The SEC cybersecurity guidance, which we discuss in this client memo, reminds companies that their directors, officers and “other corporate insiders” should be aware that they may violate securities laws if they trade company securities while possessing knowledge of a company’s cybersecurity risks and incidents before that becomes public information.

The guidance address some specific actions to review to mitigate the risks of insider trading. It encourages companies to consider (a) how their codes of conduct and insider trading policies take into account and prevent trading on the basis of material nonpublic information about cybersecurity matters; (b) whether and when it may be appropriate to implement restrictions on trading during investigations of cybersecurity incidents before breaches are made publicly known; and (c) adopting “prophylactic measures” through policies and procedures to protect against insider trading in these cases. Finally, the guidance notes that companies would be “well served” by evaluating how to “avoid the appearance” of improper trading from the period after discovering an incident and before making public disclosure.

In a recent speech, Commissioner Jackson questioned whether boards of directors are doing enough to ensure that companies have sufficient procedures such that whenever any member of senior management learns of material nonpublic information, all members of the team avoid trading. He referred to a study that he worked on prior to joining the Commission that identified a surprising amount of trading by corporate insiders during the four-day period between the time when material nonpublic information was discovered and when it was revealed to the public.

As for disclosure, he criticized the Commission’s guidance for relying “heavily on the judgments of corporate counsel,” given that “these judgments have, too often, erred on the side of nondisclosure, leaving investors in the dark—and putting companies at risk.” He and his staff examined the 81 companies that reported breaches in 2017 to state and local regulators, as well as to the press, and found that only two of those companies filed 8-Ks disclosing the breach. He has asked that the SEC “give careful consideration to new 8-K requirements governing cyber events.”

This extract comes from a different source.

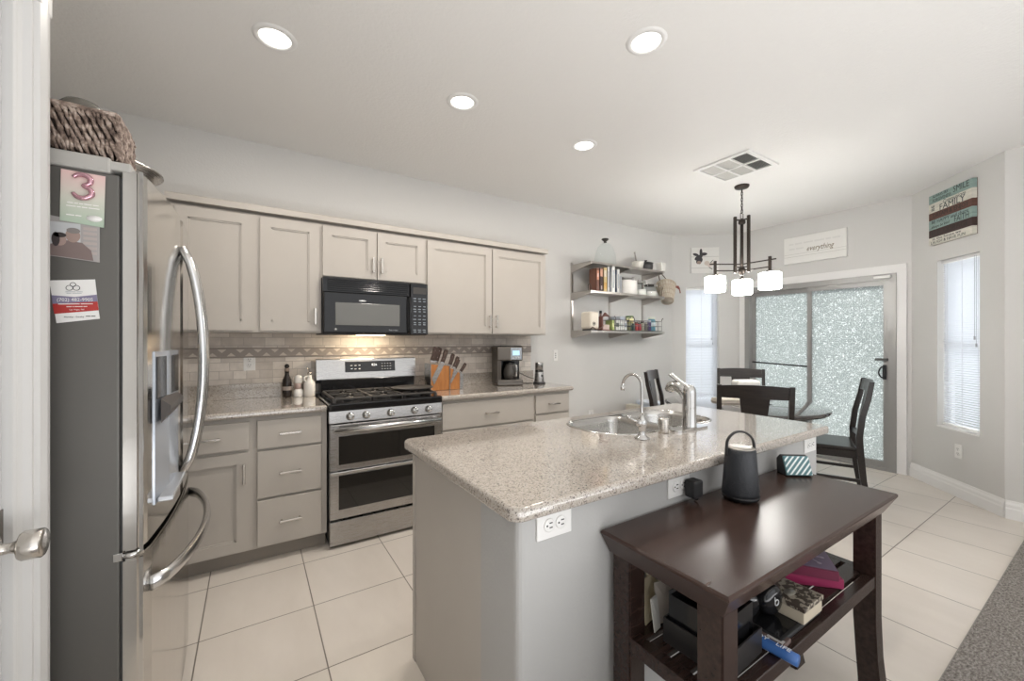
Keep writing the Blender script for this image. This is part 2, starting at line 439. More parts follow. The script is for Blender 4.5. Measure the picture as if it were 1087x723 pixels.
# left: pantry wall with its door, then the fridge recess
mb = MB().box(-.52, -.40, 1.235, 1.385, 0, CEIL).box(-.52, -.40, .42, 1.235, 2.04, CEIL).box(-.52, -.40, -.9, .42, 0, CEIL)
struct('wall_left', mb, M['wall'])
struct('wall_recess', bx(-1.2, -.52, 1.30, 1.385, 0, CEIL), M['wall'])
struct('wall_far_left', bx(-1.3, -1.2, 1.30, 3.56, 0, CEIL), M['wall'])
# baseboards (stepped profile)
def baseboard(name, p, q, h=.135):
    p = Vector((*p, 0)); q = Vector((*q, 0)); d = (q - p).normalized(); L = (q - p).length; nrm = Vector((d.y, -d.x, 0))
    mb = MB().prism([(0, 0), (.017, 0), (.017, h * .55), (.013, h * .62), (.013, h * .78), (.007, h * .9), (.005, h), (0, h)], 'x', 0, L)
    mtx = Matrix(((d.x, nrm.x, 0, p.x), (d.y, nrm.y, 0, p.y), (0, 0, 1, 0), (0, 0, 0, 1)))
    for v in mb.bm.verts: v.co = mtx @ v.co
    bmesh.ops.recalc_face_normals(mb.bm, faces=mb.bm.faces[:])
    struct(name, mb, M['trim'])
baseboard('baseboard_back', (2.43, 3.44), PA)
baseboard('baseboard_nook_left', PA, PB)
baseboard('baseboard_nook_right', PC, PD)
baseboard('baseboard_right', PD, (4.74, -3))
# pantry door (closed, edge-on at the left of the picture)
pd = struct('door_1', bx(-.455, -.418, .42, 1.229, .01, 2.035, .003), M['door'])
mb = MB()
for z0, z1 in ((.2, .95), (1.08, 1.9)): mb.box(-.419, -.412, .55, 1.10, z0, z1, .006)
build('panel', mb, M['door'], pd)
def casing(name, boxes, m=M['trim'], parent=None):
    mb = MB()
    for b in boxes: mb.box(*b)
    return struct(name, mb, m, parent)
# fluted casing: stepped strips
mb = MB()
mb.prism([(1.229, -.43), (1.229, -.404), (1.243, -.396), (1.252, -.385), (1.262, -.385), (1.268, -.378), (1.292, -.374), (1.318, -.378), (1.326, -.388), (1.326, -.401), (1.24, -.401)], 'z', 0, 2.11)
for v in mb.bm.verts: v.co = Vector((v.co.y, v.co.x, v.co.z))
bmesh.ops.recalc_face_normals(mb.bm, faces=mb.bm.faces[:])
struct('trim_2', mb, M['door'])
struct('trim_3', bx(-.401, -.376, .33, 1.326, 2.04, 2.115, .004), M['door'])
kn = build('door_knob', MB().lathe([(.033, 0), (.033, .004), (.028, .010), (.011, .013), (.0095, .030), (.013, .040), (.0245, .043), (.0275, .047), (.0275, .072), (.025, .075), (.010, .075)], (-.417, 1.168, .925), 32, None,
    Matrix.Rotation(PI / 2, 3, 'Y')), M['nickel'], pd)
build('strike_plate', MB().box(-.420, -.4165, 1.205, 1.229, .90, .985).box(-.417, -.4155, 1.213, 1.221, .955, .963, m=None), C(.16, .14, .12, .4, .6), pd)
# ------------------------------------------------------------------ sliding glass door
sd = struct('door_2', MB().box(5.40, 5.54, 1.335, 1.395, 0, 2.0).box(5.40, 5.54, 2.755, 2.81, 0, 2.0).box(5.40, 5.54, 1.395, 2.755, 1.94, 2.0).box(5.40, 5.54, 1.395, 2.755, 0.001, .028), M['alu'])
for (y0, y1, xo) in ((1.395, 2.115, 5.425), (2.085, 2.755, 5.47)):
    mb = MB().box(xo, xo + .035, y0, y0 + .045, .028, 1.94).box(xo, xo + .035, y1 - .045, y1, .028, 1.94).box(xo, xo + .035, y0 + .045, y1 - .045, 1.89, 1.94).box(xo, xo + .035, y0 + .045, y1 - .045, .028, .09)
    f = build('sash', mb, M['alu'], sd)
    build('glass_pane', bx(xo + .012, xo + .02, y0 + .045, y1 - .045, .09, 1.89), M['frost'], f)
mb = MB().box(5.395, 5.425, 1.415, 1.44, .93, 1.075, .003)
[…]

This attention on cyber breaches and insider trading may be in part due to the enforcement case against the chief information officer (the CIO) of a business unit at Equifax for improper insider trading. According to the complaint, the CIO was not informed of the cyber breach incident against the company.  He was instead part of a separate project team that was told it was working on responses to a cyber breach that had occurred at an unnamed client, as part of a business opportunity. The teams were kept apart to limit the number of people who knew the company had been breached.

Through making some inquiries and from various internal communications, it appeared that the CIO was able to deduce that the company itself was the actual victim of the breach, as many of the requests and scope of work on his project appeared to be “highly unusual,” according to the complaint. The CIO first became involved with his project team Friday afternoon. On Monday morning, he used a search engine to find information about the impact that a breach at another major credit bureau had on that company’s stock price in 2015. The search of that other company’s market data revealed that the company’s stock price dropped about 4% after the  public announcement of the breach.

Within an hour of running the Internet searches, the CIO exercised all of his vested options to buy, and then immediately sell, company shares, for total proceeds of a little less than a million dollars. Two days later, the CIO was told of the breach and instructed by an attorney that the information was confidential and that he should not trade in company securities. The attorney was unaware that the CIO had already traded. The company did not know of the CIO’s trades until about a month and a half after publicly disclosing the incident. By selling in advance of public news, the CIO avoided more than $117,000 in losses.

The SEC determined that the CIO owed a duty of trust and confidence to his employer and shareholders not to trade on the basis of material nonpublic information that he learned through his employment, and knew or was reckless in not knowing that the information that the company had been the victim of a major cybersecurity breach was material and nonpublic.